▶ WHAT TO DO
Transcribe the material from its first line onward, ending with the line that contains "rng = np.random.default_rng(11)" and adding nothing beyond it.
--- Begin ---
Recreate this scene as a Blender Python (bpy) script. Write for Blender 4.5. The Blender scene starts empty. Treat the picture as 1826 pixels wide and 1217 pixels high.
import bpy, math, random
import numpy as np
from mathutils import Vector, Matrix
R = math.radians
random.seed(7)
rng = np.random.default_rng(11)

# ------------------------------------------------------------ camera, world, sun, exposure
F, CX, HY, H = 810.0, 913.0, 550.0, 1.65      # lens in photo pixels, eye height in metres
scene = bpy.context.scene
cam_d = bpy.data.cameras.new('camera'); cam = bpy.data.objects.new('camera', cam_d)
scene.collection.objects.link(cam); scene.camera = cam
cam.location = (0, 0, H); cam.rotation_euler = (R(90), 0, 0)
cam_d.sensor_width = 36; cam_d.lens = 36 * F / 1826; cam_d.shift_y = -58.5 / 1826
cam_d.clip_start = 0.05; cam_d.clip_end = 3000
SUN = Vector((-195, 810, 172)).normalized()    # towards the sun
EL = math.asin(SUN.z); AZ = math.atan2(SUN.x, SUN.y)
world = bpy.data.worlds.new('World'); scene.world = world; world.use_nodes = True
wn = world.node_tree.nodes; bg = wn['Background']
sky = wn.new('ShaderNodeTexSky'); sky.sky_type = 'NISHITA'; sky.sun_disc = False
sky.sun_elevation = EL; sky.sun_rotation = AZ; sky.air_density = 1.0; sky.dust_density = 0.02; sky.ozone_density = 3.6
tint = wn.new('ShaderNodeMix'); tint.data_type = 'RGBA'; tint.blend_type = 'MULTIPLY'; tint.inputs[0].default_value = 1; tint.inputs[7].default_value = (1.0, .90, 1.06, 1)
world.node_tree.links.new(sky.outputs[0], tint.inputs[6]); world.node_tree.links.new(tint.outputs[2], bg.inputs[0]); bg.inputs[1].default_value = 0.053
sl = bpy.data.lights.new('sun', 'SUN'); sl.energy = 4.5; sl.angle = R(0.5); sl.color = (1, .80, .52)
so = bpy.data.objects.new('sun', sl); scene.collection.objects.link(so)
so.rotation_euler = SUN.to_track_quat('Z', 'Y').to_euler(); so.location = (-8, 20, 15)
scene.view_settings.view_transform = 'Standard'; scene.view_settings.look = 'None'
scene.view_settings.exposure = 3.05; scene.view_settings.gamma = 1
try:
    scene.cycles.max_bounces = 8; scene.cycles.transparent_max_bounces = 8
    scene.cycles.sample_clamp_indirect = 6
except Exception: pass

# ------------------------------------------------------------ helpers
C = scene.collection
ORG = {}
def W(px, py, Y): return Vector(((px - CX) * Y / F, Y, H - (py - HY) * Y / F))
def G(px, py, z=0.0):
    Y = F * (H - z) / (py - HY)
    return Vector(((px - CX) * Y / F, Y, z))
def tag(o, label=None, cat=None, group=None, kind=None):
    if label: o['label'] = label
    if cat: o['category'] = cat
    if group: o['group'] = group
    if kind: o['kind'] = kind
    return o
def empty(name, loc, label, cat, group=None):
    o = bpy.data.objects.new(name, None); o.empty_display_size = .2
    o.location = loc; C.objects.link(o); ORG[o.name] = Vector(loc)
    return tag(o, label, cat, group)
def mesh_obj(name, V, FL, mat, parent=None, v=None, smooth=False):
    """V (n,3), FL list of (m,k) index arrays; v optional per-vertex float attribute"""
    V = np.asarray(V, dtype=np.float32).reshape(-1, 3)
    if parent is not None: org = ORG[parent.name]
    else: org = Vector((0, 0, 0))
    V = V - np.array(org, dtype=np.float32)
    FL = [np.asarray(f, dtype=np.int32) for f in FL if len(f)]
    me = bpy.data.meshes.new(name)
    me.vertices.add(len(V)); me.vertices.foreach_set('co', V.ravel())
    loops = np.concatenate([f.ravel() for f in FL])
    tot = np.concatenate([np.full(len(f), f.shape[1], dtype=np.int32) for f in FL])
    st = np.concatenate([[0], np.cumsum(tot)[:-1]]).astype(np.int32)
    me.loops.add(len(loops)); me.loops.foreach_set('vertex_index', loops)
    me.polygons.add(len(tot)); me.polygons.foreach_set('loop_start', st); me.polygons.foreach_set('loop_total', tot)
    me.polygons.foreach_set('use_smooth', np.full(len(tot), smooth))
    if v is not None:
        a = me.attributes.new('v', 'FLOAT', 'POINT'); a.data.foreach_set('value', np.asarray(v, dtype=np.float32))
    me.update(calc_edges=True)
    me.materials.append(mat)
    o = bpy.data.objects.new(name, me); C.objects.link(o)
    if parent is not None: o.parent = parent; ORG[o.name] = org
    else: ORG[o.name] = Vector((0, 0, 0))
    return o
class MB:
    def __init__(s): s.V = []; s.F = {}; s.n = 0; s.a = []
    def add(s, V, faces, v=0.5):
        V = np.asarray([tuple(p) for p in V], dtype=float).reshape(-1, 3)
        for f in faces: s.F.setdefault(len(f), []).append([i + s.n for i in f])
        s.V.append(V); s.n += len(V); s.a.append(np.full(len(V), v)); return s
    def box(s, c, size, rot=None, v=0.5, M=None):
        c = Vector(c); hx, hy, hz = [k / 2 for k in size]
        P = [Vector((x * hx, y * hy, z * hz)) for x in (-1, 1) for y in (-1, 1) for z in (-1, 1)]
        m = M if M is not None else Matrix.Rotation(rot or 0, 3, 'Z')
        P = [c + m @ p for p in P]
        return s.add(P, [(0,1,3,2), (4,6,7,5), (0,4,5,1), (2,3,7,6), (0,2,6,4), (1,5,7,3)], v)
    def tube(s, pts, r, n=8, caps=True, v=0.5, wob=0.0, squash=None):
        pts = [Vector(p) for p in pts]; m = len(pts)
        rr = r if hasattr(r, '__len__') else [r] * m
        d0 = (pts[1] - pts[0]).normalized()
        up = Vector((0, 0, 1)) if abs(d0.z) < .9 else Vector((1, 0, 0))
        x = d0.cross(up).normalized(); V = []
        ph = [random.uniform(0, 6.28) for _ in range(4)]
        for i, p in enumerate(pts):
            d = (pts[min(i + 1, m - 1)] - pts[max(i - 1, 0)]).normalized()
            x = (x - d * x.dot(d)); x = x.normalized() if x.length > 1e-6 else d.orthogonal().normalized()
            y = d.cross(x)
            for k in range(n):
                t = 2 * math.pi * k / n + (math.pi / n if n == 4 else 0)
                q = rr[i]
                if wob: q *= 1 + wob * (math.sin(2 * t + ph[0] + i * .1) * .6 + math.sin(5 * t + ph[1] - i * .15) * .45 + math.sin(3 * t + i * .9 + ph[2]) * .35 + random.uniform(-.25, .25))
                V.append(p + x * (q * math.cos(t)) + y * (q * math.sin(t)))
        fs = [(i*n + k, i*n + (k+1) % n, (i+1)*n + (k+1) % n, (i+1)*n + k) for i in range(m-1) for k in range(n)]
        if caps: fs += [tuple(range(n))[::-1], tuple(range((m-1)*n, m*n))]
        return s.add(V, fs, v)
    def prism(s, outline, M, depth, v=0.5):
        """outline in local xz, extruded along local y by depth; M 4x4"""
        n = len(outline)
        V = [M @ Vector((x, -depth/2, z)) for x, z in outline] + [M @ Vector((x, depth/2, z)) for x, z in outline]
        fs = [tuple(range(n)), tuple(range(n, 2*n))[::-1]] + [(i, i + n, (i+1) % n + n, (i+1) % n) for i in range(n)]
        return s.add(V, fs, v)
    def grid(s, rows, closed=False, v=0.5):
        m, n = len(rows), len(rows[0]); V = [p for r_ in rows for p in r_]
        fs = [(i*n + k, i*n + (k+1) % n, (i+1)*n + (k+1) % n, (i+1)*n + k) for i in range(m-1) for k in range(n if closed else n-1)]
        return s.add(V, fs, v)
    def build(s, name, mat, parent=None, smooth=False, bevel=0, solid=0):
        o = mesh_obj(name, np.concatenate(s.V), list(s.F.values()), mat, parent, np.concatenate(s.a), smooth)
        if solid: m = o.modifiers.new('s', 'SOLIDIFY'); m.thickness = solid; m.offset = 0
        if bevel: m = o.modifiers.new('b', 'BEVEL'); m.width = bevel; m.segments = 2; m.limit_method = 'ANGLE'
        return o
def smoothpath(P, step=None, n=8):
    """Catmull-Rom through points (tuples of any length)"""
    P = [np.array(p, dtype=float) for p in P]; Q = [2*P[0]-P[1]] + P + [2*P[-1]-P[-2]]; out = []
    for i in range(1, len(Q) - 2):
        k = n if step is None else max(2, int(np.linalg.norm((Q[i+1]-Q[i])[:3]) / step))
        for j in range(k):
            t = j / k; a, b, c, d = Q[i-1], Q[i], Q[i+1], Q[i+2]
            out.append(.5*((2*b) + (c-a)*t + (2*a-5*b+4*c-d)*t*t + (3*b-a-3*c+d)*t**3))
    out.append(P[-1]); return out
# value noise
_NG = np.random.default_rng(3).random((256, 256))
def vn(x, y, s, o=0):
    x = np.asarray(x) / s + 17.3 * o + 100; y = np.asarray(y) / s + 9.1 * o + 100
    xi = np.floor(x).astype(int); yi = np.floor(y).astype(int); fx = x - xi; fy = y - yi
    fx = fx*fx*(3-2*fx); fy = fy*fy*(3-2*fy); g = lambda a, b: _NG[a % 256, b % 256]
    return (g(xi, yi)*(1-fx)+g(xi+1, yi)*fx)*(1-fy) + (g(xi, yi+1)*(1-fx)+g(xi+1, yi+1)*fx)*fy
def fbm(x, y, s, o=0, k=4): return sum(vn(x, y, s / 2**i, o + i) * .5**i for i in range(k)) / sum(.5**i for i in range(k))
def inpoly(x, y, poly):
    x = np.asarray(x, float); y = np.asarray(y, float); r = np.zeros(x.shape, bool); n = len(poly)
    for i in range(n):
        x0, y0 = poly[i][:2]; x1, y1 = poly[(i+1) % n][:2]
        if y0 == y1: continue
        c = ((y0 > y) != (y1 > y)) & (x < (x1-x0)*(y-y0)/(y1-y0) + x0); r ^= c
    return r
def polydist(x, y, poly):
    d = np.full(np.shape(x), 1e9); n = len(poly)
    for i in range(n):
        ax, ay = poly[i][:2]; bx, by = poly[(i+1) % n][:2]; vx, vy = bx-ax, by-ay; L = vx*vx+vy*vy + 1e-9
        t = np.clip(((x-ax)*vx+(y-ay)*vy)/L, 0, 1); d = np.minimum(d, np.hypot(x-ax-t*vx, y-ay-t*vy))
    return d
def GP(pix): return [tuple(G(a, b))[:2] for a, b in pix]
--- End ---
▶ RESULT FOR THIS TASK
Recreate this scene as a Blender Python (bpy) script. Write for Blender 4.5. The Blender scene starts empty. Treat the picture as 1826 pixels wide and 1217 pixels high.
import bpy, math, random
import numpy as np
from mathutils import Vector, Matrix
R = math.radians
random.seed(7)
rng = np.random.default_rng(11)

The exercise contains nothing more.